Depth, once again

An interesting question has been asked in the context of disadvantages of interdisciplinary work:

“how could an increase in breadth not be accompanied by a loss of depth? #HereticTweet” @patrick_sahle

I wonder if this is possible if a distinction is made between a kind of ‘active’ breadth (‘possessing’ the foreign domain knowledge oneself), or a ‘passive’ breadth where one is able to listen to the other side. While the active breadth would certainly cause a loss of depth, perhaps the passive variety would not?

The old question of breadth vs. depth has bothered me for long, e.g. in the contexts of zooming or picking. I don’t see interdisciplinarity as dangling somewhere in between, but rather as being closer to the other side, and the associated picture in my mind is a narrow lane with protruding upper storeys.

Italian narrow lane with protruding upper storeys where a clothesline spans from one side to the other.

Interdisciplinary work IMHO, would not mean living on the clothesline in between.

Of course this issue is particularly interesting in the digital humanities (DH) where both the IT side and the humanities side might mutually suspect the others as being merely shallow humanists or shallow IT people.

Recently I came across a white paper from the DH research software engineers whose roles are either embedded (within the humanities institutes) or more service oriented (in central facilities). I have worked in a central facility, at a time when some colleagues indeed did not ‘listen’ to the needs of humanities scholars. But some of us did, and the cooperation was fruitful.
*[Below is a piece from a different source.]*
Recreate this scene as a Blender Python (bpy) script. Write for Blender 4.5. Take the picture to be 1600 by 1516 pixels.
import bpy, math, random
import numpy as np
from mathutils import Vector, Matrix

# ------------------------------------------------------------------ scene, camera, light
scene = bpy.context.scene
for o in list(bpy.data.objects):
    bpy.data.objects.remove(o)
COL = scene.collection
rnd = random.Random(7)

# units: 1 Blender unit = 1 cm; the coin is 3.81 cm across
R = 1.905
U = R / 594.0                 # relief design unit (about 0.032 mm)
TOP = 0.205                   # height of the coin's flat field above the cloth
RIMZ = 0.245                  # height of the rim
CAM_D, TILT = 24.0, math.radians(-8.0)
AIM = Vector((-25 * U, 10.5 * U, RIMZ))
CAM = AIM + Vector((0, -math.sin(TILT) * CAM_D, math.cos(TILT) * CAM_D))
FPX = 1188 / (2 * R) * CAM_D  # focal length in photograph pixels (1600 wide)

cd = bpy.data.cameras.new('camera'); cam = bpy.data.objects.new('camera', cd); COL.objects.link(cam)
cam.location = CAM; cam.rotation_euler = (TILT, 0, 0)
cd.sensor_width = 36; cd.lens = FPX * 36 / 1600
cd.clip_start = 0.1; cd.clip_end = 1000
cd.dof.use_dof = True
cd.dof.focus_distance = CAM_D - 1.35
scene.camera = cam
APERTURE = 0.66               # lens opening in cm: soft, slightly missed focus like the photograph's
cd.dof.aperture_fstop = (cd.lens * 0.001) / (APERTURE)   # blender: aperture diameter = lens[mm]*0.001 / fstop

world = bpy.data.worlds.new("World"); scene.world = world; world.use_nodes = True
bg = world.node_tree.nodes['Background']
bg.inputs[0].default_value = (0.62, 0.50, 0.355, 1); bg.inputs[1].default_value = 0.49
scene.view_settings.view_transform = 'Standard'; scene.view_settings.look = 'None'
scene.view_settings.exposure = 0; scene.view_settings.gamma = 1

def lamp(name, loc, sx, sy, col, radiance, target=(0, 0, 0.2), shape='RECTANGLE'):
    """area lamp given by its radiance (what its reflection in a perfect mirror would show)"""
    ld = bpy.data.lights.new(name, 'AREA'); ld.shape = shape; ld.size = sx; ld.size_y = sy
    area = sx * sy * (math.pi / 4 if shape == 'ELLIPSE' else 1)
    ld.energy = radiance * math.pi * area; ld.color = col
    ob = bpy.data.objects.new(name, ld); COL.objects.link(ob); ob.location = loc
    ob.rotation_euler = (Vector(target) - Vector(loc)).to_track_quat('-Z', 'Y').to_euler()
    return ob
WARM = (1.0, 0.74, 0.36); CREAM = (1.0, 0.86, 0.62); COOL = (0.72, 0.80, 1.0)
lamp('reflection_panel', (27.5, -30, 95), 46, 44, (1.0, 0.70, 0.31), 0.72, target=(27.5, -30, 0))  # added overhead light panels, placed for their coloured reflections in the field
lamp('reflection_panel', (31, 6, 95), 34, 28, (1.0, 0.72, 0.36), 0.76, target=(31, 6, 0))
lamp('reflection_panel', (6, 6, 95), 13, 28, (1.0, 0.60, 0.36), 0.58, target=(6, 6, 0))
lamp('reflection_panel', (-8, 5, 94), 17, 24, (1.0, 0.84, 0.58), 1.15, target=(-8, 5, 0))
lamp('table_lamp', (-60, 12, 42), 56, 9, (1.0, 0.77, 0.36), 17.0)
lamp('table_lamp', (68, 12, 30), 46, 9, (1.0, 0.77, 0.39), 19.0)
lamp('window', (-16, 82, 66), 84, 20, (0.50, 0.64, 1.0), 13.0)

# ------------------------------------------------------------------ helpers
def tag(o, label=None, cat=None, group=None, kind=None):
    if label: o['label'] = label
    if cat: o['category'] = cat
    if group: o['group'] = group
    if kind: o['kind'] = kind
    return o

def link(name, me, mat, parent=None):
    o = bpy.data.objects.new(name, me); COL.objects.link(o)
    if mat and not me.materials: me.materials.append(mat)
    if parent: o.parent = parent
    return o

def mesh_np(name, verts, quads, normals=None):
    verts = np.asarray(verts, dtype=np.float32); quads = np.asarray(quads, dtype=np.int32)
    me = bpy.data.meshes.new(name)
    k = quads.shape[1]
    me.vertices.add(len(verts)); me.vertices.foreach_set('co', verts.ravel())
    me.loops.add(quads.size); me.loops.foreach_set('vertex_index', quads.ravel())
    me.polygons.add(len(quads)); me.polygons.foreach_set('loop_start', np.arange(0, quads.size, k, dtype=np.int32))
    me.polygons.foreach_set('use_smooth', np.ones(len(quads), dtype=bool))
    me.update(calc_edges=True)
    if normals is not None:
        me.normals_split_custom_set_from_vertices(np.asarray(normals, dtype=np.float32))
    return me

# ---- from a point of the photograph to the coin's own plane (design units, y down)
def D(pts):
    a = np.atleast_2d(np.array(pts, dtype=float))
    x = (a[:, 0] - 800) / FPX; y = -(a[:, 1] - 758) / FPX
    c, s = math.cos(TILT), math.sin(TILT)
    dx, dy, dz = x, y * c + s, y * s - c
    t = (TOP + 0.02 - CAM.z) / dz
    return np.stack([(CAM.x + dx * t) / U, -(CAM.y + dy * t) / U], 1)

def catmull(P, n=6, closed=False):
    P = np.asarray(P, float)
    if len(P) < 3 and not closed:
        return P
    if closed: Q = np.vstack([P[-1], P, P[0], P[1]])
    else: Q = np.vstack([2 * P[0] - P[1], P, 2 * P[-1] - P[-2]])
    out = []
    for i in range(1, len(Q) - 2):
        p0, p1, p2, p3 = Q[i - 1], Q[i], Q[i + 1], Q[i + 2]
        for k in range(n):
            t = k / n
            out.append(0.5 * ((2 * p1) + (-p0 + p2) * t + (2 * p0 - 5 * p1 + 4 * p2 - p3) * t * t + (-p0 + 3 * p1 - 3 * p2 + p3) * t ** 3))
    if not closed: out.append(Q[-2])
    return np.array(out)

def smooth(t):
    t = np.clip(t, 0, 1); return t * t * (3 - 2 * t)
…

It was, however, not on the basis of project contracts and specification sheets traveling from one side to the other, but in terms of gratis infrastructure, which fostered mutual listening, and flexible design decisions that might today be called more ‘agile’ than ‘waterfall’. Furthermore, the central role made it possible to identify similar needs in different disciplines, rather than believing that all tools need to be bought specifically tailored to the single topic.

Such work was, however, not suited to gain academic merits. So today, the infrastructure idea seems no more popular.